13 months of lazy = lots of JoAnn's trips.  A bolt of sparkly Piglet fabric in the closet?  Check.

 Piglet tried hard to bail a few times on the whole running thing, but every time, the rest of the group would slow down, wait up, and I'd feel like I could run again.  Sometimes they'd trick me.  Like, "hey, after that light pole, you could totally run".  And it seemed like I totally could.  Weird.  Group running is key.  A lone Piglet would have veered off course around mile 5, found a nearest InnOut, and would have called her husband to come get her.

Piglet has no resolve on her own..

And now, I'm excited about running again.  Because it turns out, I still can.  I might slowly let go off the cookie dough addiction.  I registered for the Holiday Half.  (Snowflake medal!).  I got some Lululemon running pants.   (to hide the cookie dough thigh situation that's a thing right now...) and I'm looking up fancy running medal racks.   Because running is just not fun when you do it the cheap way.  :(

Must.have.

 I'm getting Mr Snork back into it with me.  He's amazing as pit crew (shielding me from children while I sew, getting all my stuff charged and ready, and showing up at the finish line with a McGriddle), but I love it when we run together.  Mostly, to talk sht, about how, he definately, was not born to run.  But, possibly, and in light of recent events, very likely - I was.  HA!

Best McGriddle ever had by a human being anywhere, ever.

9.4.12

The Second Wind DOES Exist.

It's not that I don't trust Giraffy, I just thought she was lying.

A little white lie to keep me going, kind of like, "Let's go run, it'll be great".   It's never really great.    But by then, I have shown up, in a sports bra and everything, and I may as well try and lose those 2 Butterfinger bars that were truly great with tea last night.

I thought it was part of her ploy to get me to realize that there IS, in fact running after the occasional 5k.   She suggested I train for a half marathon, after I turned green and died of jealousy at all the Tinkerbell Half fun had without me.

I ran 4 miles a few times, and then 5, and then 7, and then a magical thing happened.  I realized that after the first 3 miles (so, a 5k), all of a sudden, it truly gets easier.  It's counterintuitive, because my brain after 3 miles is ready for the shower, bed, cookies, whatever I've promised and delivered before.  But, somewhere something else clicks, and it's like your body gives up.  But in a good way -  "OK, I guess, if you insist, we can do this together.."  Breathing is easier, legs find a rythm, and all of a sudden you feel like you can do this, for a while, and you're going to be just fine.   It's almost a teeny bit enjoyable.  Not GREAT, mind you, but not bad.  In contrast to the recent 5k's I've ran without training or practice, where I felt like I might pass out right after the finish line banana.  Who knew you can keep going after all that?

As a built in bonus, once 3 miles is no longer your longest distance ever, it starts to look and feel really short.   Hard to believe that around this time last year, I'd hop off the treadmill at 1 mile and congratulate myself on having gone that far.

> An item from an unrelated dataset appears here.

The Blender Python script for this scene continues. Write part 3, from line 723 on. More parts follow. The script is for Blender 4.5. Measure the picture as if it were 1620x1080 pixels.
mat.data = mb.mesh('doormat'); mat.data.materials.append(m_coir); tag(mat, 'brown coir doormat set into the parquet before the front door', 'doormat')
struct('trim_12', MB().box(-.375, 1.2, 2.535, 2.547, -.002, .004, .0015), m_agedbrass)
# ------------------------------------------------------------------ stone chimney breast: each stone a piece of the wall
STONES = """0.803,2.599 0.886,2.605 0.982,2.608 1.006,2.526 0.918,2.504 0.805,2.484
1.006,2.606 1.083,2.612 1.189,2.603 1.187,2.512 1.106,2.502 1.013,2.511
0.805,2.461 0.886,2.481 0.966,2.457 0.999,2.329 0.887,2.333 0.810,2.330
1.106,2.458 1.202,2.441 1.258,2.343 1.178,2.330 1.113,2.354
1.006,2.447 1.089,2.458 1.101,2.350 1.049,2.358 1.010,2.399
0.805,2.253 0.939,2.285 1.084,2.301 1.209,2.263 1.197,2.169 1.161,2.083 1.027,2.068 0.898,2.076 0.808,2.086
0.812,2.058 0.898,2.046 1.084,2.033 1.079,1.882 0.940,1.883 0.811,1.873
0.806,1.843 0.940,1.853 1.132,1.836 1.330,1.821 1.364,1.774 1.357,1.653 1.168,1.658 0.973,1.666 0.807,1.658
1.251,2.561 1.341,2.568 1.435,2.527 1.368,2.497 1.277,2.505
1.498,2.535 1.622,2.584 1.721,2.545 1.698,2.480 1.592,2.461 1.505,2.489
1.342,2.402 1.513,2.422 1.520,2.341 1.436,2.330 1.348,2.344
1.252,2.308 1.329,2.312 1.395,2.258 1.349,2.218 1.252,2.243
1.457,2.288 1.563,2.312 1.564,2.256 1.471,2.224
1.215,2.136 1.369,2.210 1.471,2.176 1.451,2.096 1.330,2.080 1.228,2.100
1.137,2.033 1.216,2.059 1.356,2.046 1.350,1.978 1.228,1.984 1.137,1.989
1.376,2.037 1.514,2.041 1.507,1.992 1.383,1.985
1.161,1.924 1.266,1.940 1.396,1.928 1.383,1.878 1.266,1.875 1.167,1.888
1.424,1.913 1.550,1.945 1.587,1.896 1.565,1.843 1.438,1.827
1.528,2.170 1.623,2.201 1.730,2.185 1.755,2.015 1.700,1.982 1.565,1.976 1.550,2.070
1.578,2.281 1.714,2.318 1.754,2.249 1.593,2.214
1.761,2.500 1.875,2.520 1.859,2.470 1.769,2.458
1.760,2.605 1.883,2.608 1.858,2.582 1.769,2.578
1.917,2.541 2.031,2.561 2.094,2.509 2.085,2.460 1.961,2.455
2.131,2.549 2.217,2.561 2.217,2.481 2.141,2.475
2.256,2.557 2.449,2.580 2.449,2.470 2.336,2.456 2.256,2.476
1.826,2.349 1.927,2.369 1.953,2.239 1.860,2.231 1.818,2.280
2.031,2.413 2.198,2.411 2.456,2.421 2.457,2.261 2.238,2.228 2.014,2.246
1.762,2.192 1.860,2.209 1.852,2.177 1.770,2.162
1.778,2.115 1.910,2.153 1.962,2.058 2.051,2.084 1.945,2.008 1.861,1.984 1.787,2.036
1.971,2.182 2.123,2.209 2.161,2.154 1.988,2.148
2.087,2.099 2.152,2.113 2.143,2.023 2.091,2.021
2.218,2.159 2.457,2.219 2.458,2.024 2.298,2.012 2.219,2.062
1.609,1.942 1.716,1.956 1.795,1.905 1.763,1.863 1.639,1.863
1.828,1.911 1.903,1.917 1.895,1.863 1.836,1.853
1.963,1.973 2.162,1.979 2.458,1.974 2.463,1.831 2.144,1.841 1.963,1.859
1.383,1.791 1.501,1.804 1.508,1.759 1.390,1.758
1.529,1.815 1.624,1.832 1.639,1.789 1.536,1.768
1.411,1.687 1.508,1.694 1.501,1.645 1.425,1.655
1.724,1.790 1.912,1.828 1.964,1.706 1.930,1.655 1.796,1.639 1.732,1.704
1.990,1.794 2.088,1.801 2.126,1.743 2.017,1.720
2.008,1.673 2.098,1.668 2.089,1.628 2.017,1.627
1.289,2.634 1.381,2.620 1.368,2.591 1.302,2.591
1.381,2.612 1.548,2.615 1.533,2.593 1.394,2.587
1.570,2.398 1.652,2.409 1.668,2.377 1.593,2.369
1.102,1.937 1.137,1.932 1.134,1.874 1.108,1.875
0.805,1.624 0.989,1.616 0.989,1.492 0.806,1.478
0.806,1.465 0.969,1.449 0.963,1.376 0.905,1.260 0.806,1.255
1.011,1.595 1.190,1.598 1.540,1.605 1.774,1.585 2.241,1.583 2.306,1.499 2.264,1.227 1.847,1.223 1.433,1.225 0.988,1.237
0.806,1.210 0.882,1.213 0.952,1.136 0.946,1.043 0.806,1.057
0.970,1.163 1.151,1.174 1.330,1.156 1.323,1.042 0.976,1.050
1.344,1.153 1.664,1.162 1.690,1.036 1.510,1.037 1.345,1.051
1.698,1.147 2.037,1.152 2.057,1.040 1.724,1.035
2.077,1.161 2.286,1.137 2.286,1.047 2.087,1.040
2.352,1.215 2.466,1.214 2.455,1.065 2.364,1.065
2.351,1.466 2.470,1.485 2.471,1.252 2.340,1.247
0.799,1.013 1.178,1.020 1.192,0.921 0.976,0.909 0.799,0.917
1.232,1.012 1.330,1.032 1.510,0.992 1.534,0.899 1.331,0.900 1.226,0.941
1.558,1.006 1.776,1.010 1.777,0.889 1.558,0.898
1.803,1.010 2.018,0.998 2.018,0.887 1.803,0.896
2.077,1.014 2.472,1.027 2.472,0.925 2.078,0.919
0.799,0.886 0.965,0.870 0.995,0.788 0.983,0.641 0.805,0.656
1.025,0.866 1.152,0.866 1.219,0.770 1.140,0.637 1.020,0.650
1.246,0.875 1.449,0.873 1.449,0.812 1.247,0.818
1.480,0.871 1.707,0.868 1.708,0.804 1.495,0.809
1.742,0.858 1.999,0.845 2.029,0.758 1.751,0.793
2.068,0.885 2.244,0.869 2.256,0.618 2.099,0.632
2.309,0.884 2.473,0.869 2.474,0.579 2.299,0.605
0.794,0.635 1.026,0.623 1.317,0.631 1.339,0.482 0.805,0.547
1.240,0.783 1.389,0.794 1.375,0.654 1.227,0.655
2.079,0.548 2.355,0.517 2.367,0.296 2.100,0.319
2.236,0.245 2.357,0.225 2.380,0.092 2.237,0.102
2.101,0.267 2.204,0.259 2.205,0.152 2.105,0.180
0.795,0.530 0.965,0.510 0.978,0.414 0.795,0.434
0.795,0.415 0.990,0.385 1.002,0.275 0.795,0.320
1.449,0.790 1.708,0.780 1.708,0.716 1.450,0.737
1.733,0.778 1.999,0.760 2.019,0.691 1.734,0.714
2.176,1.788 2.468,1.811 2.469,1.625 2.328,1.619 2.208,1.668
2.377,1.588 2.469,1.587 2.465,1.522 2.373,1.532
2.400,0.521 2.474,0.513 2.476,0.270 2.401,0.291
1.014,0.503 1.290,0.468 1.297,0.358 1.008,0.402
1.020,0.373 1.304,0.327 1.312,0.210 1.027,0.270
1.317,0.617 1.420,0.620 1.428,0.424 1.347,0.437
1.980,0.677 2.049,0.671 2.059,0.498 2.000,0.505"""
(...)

I hope someone as lazy as me reads this and gets inspired - from couch to 5K to ..?  Who knows.   Couple years ago I couldn't jog a quarter mile.    Giraffy and I started jalking - jog-walking couple years ago,  ending our 'workouts' with a beer.  She's now running crazy mileage each week, and training for a marathon, I'm training for a half.  My total miles for March were 68!    It crept up so slowly, and one day few weeks ago, we were jogging at a steady pace, and talking, and it occured to me, we were TALKING, and running, at the same time, for a while now.  I guess that moment was a little bit great.

This Saturday we ran 9 miles - to a little nature preserve near by.   Getting up at 5:30 am for me is super ugly.  But we got there, and the sun was rising, the birds were chirping, the morning fog was drifting over the streams as we crossed them.  It feels surreal to have a place like that in the middle of Orange County, block away from a shopping center, and commercial center.  I really wished I had brought my Nikon, but I'm guessing constant shaking for 2 hours is not good for it.  I was tired for a couple days afterwards and unreasonably hungry.  Like, burned 900 calories, but wanted to eat the entire supermarket.  But I felt great.

I still  don't like running.  The actual feet shuffling part of it, KILLS me the first 2-3 miles, every time.  You'd think it would get better, but it's like your body forgets and hopes you did too, and acts all shocked that you're doing it all over again.  But the larger picture - being in shape, getting places the way your body was meant to, being able to eat all of the desert aisle without much guilt or consequence, and the top of the world feeling at the end of each long run - those are a little bit great.    

Did I mention 9 whole miles??!  9 of them!  All made possible by the totally real second wind - that kicks in around mile 4 and for me, lasted until about mile 9.  That last one mile I really wanted nothing to do with, except that it was getting me home.  Average pace 11:40.  (How do I know this?)  Mr Snork got me a  Garmin Forunner.  Which, by the way is the other really cool thing about running - all the accessories.  A GPS watch.  The skirts.  The headbands.  The medals.   Its really a never ending pool of positive reinforcement possibilities.